SHORT TASK: Write out the entries below once more, exactly.

Scene modeling code data:
************

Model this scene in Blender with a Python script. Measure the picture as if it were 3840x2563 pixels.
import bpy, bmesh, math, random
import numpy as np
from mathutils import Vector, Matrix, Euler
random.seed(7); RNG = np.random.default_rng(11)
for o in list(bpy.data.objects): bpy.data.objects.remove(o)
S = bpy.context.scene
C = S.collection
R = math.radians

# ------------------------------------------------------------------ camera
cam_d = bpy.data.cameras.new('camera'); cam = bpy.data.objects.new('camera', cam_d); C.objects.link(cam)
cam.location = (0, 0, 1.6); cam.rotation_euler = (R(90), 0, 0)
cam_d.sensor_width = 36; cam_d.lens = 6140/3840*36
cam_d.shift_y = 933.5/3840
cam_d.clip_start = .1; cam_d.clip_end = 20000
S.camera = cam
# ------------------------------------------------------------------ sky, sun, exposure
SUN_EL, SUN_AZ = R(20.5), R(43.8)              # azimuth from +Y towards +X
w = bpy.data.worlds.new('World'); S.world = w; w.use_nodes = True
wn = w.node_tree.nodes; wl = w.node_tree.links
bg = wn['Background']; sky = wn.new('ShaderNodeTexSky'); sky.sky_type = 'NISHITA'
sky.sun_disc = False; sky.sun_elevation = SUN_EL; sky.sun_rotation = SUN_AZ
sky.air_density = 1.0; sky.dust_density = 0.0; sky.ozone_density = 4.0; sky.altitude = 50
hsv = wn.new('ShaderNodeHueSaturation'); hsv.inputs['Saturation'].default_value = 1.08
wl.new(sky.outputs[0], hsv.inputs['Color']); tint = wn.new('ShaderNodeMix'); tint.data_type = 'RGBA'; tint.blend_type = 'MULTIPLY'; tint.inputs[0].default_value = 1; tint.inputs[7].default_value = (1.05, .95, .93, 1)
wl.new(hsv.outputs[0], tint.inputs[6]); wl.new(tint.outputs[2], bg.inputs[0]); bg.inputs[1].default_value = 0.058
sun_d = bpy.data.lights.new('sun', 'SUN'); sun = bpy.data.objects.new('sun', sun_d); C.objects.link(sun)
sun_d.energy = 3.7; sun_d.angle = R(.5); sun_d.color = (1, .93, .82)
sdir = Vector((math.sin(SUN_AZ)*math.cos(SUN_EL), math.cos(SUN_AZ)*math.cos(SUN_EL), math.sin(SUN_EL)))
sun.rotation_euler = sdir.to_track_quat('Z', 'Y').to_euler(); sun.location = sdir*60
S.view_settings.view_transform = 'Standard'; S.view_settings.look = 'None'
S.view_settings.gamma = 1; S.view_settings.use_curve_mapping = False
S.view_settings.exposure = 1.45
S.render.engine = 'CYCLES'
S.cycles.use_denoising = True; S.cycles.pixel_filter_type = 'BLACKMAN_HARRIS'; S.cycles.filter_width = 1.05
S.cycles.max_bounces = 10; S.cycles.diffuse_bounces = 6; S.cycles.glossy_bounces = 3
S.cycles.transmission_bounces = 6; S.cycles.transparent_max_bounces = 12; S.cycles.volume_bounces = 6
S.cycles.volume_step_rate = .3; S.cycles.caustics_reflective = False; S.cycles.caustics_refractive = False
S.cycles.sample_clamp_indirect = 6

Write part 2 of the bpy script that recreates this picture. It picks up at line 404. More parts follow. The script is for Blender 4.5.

************

ANSWER TO THE EXERCISE:
Model this scene in Blender with a Python script. Measure the picture as if it were 3840x2563 pixels.
import bpy, bmesh, math, random
import numpy as np
from mathutils import Vector, Matrix, Euler
random.seed(7); RNG = np.random.default_rng(11)
for o in list(bpy.data.objects): bpy.data.objects.remove(o)
S = bpy.context.scene
C = S.collection
R = math.radians

# ------------------------------------------------------------------ camera
cam_d = bpy.data.cameras.new('camera'); cam = bpy.data.objects.new('camera', cam_d); C.objects.link(cam)
cam.location = (0, 0, 1.6); cam.rotation_euler = (R(90), 0, 0)
cam_d.sensor_width = 36; cam_d.lens = 6140/3840*36
cam_d.shift_y = 933.5/3840
cam_d.clip_start = .1; cam_d.clip_end = 20000
S.camera = cam
# ------------------------------------------------------------------ sky, sun, exposure
SUN_EL, SUN_AZ = R(20.5), R(43.8)              # azimuth from +Y towards +X
w = bpy.data.worlds.new('World'); S.world = w; w.use_nodes = True
wn = w.node_tree.nodes; wl = w.node_tree.links
bg = wn['Background']; sky = wn.new('ShaderNodeTexSky'); sky.sky_type = 'NISHITA'
sky.sun_disc = False; sky.sun_elevation = SUN_EL; sky.sun_rotation = SUN_AZ
sky.air_density = 1.0; sky.dust_density = 0.0; sky.ozone_density = 4.0; sky.altitude = 50
hsv = wn.new('ShaderNodeHueSaturation'); hsv.inputs['Saturation'].default_value = 1.08
wl.new(sky.outputs[0], hsv.inputs['Color']); tint = wn.new('ShaderNodeMix'); tint.data_type = 'RGBA'; tint.blend_type = 'MULTIPLY'; tint.inputs[0].default_value = 1; tint.inputs[7].default_value = (1.05, .95, .93, 1)
wl.new(hsv.outputs[0], tint.inputs[6]); wl.new(tint.outputs[2], bg.inputs[0]); bg.inputs[1].default_value = 0.058
sun_d = bpy.data.lights.new('sun', 'SUN'); sun = bpy.data.objects.new('sun', sun_d); C.objects.link(sun)
sun_d.energy = 3.7; sun_d.angle = R(.5); sun_d.color = (1, .93, .82)
sdir = Vector((math.sin(SUN_AZ)*math.cos(SUN_EL), math.cos(SUN_AZ)*math.cos(SUN_EL), math.sin(SUN_EL)))
sun.rotation_euler = sdir.to_track_quat('Z', 'Y').to_euler(); sun.location = sdir*60
S.view_settings.view_transform = 'Standard'; S.view_settings.look = 'None'
S.view_settings.gamma = 1; S.view_settings.use_curve_mapping = False
S.view_settings.exposure = 1.45
S.render.engine = 'CYCLES'
S.cycles.use_denoising = True; S.cycles.pixel_filter_type = 'BLACKMAN_HARRIS'; S.cycles.filter_width = 1.05
S.cycles.max_bounces = 10; S.cycles.diffuse_bounces = 6; S.cycles.glossy_bounces = 3
S.cycles.transmission_bounces = 6; S.cycles.transparent_max_bounces = 12; S.cycles.volume_bounces = 6
S.cycles.volume_step_rate = .3; S.cycles.caustics_reflective = False; S.cycles.caustics_refractive = False
S.cycles.sample_clamp_indirect = 6

Write part 2 of the bpy script that recreates this picture. It picks up at line 404. More parts follow. The script is for Blender 4.5.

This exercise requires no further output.